Eigentlich sollte einmal die landeseigene WBM das Gebäude nur bauen, Rat und Tat wäre Generalnutzerin geworden. Doch mit den gestiegenen Kosten ist am Ende ein Modell entstanden, wo der Verein nur die Erdgeschoss-Räume für Beratungstätigkeiten und Ähnliches von der WBM anmietet und Bewohner die einzelnen Wohnungen. »Das wird noch spannend, wie wir das hinbekommen, dass die Menschen, von denen wir auch wollen, dass sie einziehen, am Ende tatsächlich einziehen«, sagt Brambach.

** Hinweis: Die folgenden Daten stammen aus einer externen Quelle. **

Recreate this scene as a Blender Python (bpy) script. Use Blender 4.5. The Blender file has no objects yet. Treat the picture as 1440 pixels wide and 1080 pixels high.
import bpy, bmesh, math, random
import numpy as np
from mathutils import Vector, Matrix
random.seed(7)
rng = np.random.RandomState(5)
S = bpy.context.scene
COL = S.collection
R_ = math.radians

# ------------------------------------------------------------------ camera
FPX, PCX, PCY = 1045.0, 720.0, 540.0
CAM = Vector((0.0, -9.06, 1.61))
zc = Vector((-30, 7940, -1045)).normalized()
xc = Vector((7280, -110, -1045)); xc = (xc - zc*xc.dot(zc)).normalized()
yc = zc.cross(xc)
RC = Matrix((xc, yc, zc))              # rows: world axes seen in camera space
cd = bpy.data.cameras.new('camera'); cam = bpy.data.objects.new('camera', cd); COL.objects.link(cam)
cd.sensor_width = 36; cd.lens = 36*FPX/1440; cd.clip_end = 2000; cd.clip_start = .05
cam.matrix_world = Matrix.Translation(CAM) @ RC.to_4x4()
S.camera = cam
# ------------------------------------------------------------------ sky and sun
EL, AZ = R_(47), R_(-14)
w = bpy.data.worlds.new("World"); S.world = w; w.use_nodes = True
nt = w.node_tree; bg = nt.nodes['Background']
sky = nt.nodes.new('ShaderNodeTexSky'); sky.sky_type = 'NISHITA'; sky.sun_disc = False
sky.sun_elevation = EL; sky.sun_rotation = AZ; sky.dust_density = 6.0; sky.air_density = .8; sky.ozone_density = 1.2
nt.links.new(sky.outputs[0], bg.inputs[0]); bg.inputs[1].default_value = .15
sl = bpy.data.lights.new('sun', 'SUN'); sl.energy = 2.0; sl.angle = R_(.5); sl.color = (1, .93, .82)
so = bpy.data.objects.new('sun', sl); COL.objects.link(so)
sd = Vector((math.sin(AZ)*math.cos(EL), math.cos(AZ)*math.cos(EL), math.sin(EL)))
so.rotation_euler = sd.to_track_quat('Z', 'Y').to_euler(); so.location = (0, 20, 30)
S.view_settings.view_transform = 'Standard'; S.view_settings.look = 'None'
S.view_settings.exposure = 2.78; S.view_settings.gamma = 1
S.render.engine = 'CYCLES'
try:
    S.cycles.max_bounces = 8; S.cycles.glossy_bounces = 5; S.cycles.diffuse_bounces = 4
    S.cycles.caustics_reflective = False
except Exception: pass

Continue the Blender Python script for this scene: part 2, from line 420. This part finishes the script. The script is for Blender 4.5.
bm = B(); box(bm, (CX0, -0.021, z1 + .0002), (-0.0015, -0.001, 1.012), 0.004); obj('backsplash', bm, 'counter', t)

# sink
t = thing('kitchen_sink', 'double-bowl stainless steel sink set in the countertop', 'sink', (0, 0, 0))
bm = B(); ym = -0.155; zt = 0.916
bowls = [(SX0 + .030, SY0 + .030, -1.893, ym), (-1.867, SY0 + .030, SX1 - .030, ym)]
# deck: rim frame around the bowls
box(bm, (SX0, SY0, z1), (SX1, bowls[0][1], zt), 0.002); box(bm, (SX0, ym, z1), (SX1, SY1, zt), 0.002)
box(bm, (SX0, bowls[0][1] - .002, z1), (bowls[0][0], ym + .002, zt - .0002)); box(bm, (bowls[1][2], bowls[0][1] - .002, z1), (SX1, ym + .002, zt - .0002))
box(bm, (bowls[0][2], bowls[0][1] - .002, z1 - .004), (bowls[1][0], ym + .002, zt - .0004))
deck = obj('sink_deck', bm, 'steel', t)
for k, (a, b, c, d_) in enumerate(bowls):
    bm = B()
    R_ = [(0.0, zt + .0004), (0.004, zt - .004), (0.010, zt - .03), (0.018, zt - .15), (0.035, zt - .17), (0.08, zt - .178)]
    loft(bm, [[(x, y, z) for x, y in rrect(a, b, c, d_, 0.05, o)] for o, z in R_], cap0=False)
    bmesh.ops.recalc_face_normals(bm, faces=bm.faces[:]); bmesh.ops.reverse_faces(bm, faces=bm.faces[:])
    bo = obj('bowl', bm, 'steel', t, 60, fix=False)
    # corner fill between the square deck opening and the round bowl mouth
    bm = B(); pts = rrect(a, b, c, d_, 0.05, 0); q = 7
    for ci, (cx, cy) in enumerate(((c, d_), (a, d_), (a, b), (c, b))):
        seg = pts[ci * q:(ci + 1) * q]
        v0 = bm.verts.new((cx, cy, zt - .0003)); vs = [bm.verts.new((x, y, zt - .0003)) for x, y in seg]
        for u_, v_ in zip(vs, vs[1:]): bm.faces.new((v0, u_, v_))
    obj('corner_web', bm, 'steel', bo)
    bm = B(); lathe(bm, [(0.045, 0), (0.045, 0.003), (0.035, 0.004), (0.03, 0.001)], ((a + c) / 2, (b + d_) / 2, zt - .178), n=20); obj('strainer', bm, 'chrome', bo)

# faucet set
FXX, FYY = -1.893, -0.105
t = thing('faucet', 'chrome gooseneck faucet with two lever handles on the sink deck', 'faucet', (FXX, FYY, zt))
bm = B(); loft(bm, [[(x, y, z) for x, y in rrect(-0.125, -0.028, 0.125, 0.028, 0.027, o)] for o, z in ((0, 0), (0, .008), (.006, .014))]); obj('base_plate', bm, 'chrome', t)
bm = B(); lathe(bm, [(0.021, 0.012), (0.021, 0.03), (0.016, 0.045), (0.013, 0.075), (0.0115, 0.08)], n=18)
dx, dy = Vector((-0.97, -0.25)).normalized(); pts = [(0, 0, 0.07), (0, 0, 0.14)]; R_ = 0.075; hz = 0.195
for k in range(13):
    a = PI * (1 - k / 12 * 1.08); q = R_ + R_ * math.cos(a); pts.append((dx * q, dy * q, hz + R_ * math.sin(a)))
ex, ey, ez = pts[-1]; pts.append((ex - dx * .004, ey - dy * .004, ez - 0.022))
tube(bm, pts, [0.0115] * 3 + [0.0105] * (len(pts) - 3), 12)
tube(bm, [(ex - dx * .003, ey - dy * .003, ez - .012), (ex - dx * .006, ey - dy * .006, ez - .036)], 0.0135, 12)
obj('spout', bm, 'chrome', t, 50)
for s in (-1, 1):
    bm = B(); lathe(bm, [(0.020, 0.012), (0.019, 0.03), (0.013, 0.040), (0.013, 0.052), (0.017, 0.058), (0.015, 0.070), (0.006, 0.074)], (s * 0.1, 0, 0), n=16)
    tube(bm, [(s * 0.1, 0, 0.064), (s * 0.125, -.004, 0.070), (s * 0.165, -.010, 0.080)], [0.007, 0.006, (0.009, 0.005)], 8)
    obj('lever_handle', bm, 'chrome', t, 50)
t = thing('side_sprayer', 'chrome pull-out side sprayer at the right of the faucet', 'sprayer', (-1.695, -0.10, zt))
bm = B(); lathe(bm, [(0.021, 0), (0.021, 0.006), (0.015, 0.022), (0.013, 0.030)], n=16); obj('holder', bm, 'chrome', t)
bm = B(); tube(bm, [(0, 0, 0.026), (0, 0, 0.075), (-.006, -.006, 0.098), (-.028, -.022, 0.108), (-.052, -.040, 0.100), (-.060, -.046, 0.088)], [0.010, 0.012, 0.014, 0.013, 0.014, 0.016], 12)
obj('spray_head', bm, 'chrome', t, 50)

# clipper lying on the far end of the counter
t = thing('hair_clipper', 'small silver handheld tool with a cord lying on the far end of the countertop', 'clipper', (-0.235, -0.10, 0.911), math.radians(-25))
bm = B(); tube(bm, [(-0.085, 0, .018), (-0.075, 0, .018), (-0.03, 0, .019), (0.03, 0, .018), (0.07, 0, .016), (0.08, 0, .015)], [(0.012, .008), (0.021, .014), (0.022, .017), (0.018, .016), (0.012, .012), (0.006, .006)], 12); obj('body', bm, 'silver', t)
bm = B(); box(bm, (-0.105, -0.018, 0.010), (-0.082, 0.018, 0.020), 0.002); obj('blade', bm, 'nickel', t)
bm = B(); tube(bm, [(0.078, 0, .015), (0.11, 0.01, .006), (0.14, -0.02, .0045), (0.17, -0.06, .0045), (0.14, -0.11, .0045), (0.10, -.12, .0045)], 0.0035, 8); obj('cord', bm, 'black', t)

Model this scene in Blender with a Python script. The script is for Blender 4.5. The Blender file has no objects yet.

Die Wohnungen selbst sind klein, weil viele potenzielle Bewohnerinnen ein kleines Einkommen oder eine kleine Rente haben, mit denen größere Wohnungen nicht zu bezahlen sind. Klar ist, dass auch mit dem Haus in der Berolinastraße der Bedarf längst nicht gedeckt ist und es mehr solcher feministischen Wohnprojekte bräuchte. »In jeder Generation suchen Menschen nach Formen alternativen und gemeinschaftlichen Wohnens«, so Brambach.